À vrai dire, je n’ai jamais vu une chose aussi fantasque. Devant cet homme déguisé pour afficher sa virilité, on flotte, on s’interroge, on y perd son latin. Girly ? Tomboy ? Sissy ? Les mots manquent, même en anglais, pour décrire ce cardinal drapé dans ses atours féminins. La théorie du genre, la voici ! Telle que Burke l’a naturellement vilipendée : « La théorie du genre est une invention, une création artificielle. C’est une folie qui causera d’immenses malheurs dans la société et dans la vie de ceux qui soutiennent cette théorie… Certains hommes insistent [aux États-Unis] pour entrer dans les toilettes pour les femmes. C’est inhumain », n’a pas craint d’expliquer le cardinal dans une interview.

Burke n’est pas à une contradiction près. En la matière, il met la barre très haut. Il peut se balader toutes voiles dehors, en cappa magna, en robe extralongiligne, dans une forêt de dentelle blanche ou vêtu d’un long manteau en forme de robe de chambre, tout en dénonçant à longueur d’interview, au nom de la tradition, une « Église devenue trop féminisée ».

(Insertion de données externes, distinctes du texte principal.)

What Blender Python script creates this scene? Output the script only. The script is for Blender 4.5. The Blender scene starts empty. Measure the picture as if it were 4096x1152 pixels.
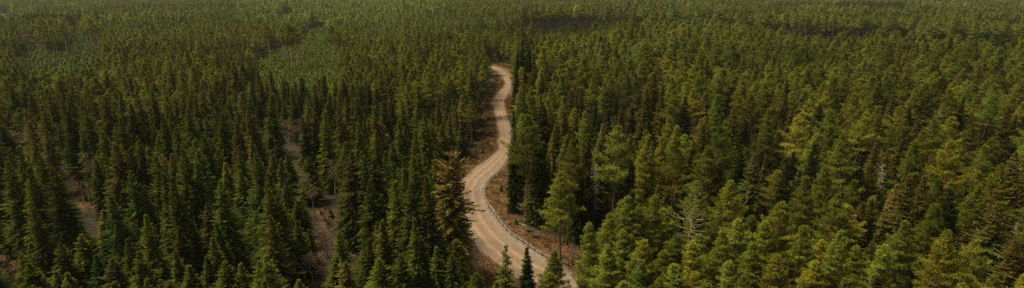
import bpy, math, random
import numpy as np
from mathutils import Vector, Matrix, Euler

PI = math.pi
sc = bpy.context.scene
COL = sc.collection

# ------------------------------------------------------------------ camera maths (photo 4096 x 1152)
F, CX, CY, CAMH = 2200.0, 2048.0, 576.0, 55.0
PITCH = math.atan(640.0 / F)
FWD = Vector((0, math.cos(PITCH), -math.sin(PITCH)))
UP = Vector((0, math.sin(PITCH), math.cos(PITCH)))

def at(px, py, h=0.0):
    """world point at height h seen at photo pixel (px,py)"""
    d = FWD + Vector((1, 0, 0)) * ((px - CX) / F) + UP * ((CY - py) / F)
    t = (h - CAMH) / d.z
    return Vector((d.x * t, d.y * t, h))

def proj(x, y, z):
    v = Vector((x, y, z - CAMH))
    dep = v.dot(FWD)
    if dep <= 1: return None
    return CX + F * v.x / dep, CY - F * v.dot(UP) / dep, dep

# ------------------------------------------------------------------ materials
def nodes(name):
    m = bpy.data.materials.new(name); m.use_nodes = True
    nt = m.node_tree; nt.nodes.clear()
    return m, nt, nt.nodes.new, nt.links.new

def foliage_mat(name, accent=(0.12, 0.055, 0.02)):
    m, nt, N, L = nodes(name)
    tint = N('ShaderNodeAttribute'); tint.attribute_type = 'INSTANCER'; tint.attribute_name = 'tint'
    rust = N('ShaderNodeAttribute'); rust.attribute_type = 'INSTANCER'; rust.attribute_name = 'rust'
    v = N('ShaderNodeAttribute'); v.attribute_name = 'v'
    cn = N('ShaderNodeAttribute'); cn.attribute_name = 'cone'
    mr = N('ShaderNodeMapRange'); mr.inputs['To Min'].default_value = 0.62; mr.inputs['To Max'].default_value = 1.45
    L(v.outputs['Fac'], mr.inputs['Value'])
    sm = N('ShaderNodeVectorMath'); sm.operation = 'SCALE'
    L(tint.outputs['Vector'], sm.inputs[0]); L(mr.outputs[0], sm.inputs['Scale'])
    mul = N('ShaderNodeMath'); mul.operation = 'MULTIPLY'
    L(rust.outputs['Fac'], mul.inputs[0]); L(cn.outputs['Fac'], mul.inputs[1])
    mx = N('ShaderNodeMix'); mx.data_type = 'RGBA'
    L(mul.outputs[0], mx.inputs[0]); L(sm.outputs[0], mx.inputs[6]); mx.inputs[7].default_value = (*accent, 1)
    d = N('ShaderNodeBsdfDiffuse'); tr = N('ShaderNodeBsdfTranslucent')
    L(mx.outputs[2], d.inputs[0]); L(mx.outputs[2], tr.inputs[0])
    ms = N('ShaderNodeMixShader'); ms.inputs[0].default_value = 0.26
    L(d.outputs[0], ms.inputs[1]); L(tr.outputs[0], ms.inputs[2])
    o = N('ShaderNodeOutputMaterial'); L(ms.outputs[0], o.inputs[0])
    return m

def bark_mat(name, c0, c1, z0=None, z1=None, ctop=None, scale=3.0):
    m, nt, N, L = nodes(name)
    tc = N('ShaderNodeTexCoord')
    mp = N('ShaderNodeMapping'); mp.inputs['Scale'].default_value = (scale * 2, scale * 2, scale * .5)
    L(tc.outputs['Object'], mp.inputs[0])
    nz = N('ShaderNodeTexNoise'); nz.inputs['Scale'].default_value = 1.0; nz.inputs['Detail'].default_value = 5
    L(mp.outputs[0], nz.inputs[0])
    mx = N('ShaderNodeMix'); mx.data_type = 'RGBA'
    mx.inputs[6].default_value = (*c0, 1); mx.inputs[7].default_value = (*c1, 1)
    L(nz.outputs['Fac'], mx.inputs[0])
    out = mx.outputs[2]
    if ctop:
        sep = N('ShaderNodeSeparateXYZ'); L(tc.outputs['Object'], sep.inputs[0])
        mr = N('ShaderNodeMapRange'); mr.inputs['From Min'].default_value = z0; mr.inputs['From Max'].default_value = z1
        L(sep.outputs[2], mr.inputs[0])
        m2 = N('ShaderNodeMix'); m2.data_type = 'RGBA'; L(mr.outputs[0], m2.inputs[0])
        L(out, m2.inputs[6]); m2.inputs[7].default_value = (*ctop, 1); out = m2.outputs[2]
    b = N('ShaderNodeBsdfPrincipled'); b.inputs['Roughness'].default_value = .9
    L(out, b.inputs['Base Color'])
    o = N('ShaderNodeOutputMaterial'); L(b.outputs[0], o.inputs[0])
    return m

M_SPR = foliage_mat('spruce_needles')
M_PIN = foliage_mat('pine_needles', (0.16, 0.13, 0.03))
M_SB = bark_mat('spruce_bark', (.10, .075, .055), (.2, .165, .13))
M_PB = bark_mat('pine_bark', (.12, .08, .055), (.24, .16, .11), 5, 12, (.34, .135, .055))
M_BB = bark_mat('birch_bark', (.22, .19, .15), (.66, .61, .50), scale=1.6)
M_TW = bark_mat('birch_twigs', (.17, .10, .05), (.30, .19, .10))
M_DB = bark_mat('dead_wood', (.26, .27, .20), (.50, .51, .40))
M_ST = bark_mat('old_roots', (.03, .022, .018), (.16, .12, .09))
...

— Le cardinal Burke est ce qu’il dénonce, résume sévèrement un proche de François.

Lequel estime que le pape pensait peut-être à lui lorsqu’il a dénoncé les prélats « hypocrites » aux « âmes maquillées ».

— C’est un fait, Burke se sent aujourd’hui isolé au sein du Vatican. Mais il est unique, plutôt que seul, corrige l’anglais Benjamin Harnwell, l’un de ses fidèles, que j’ai interviewé à cinq reprises.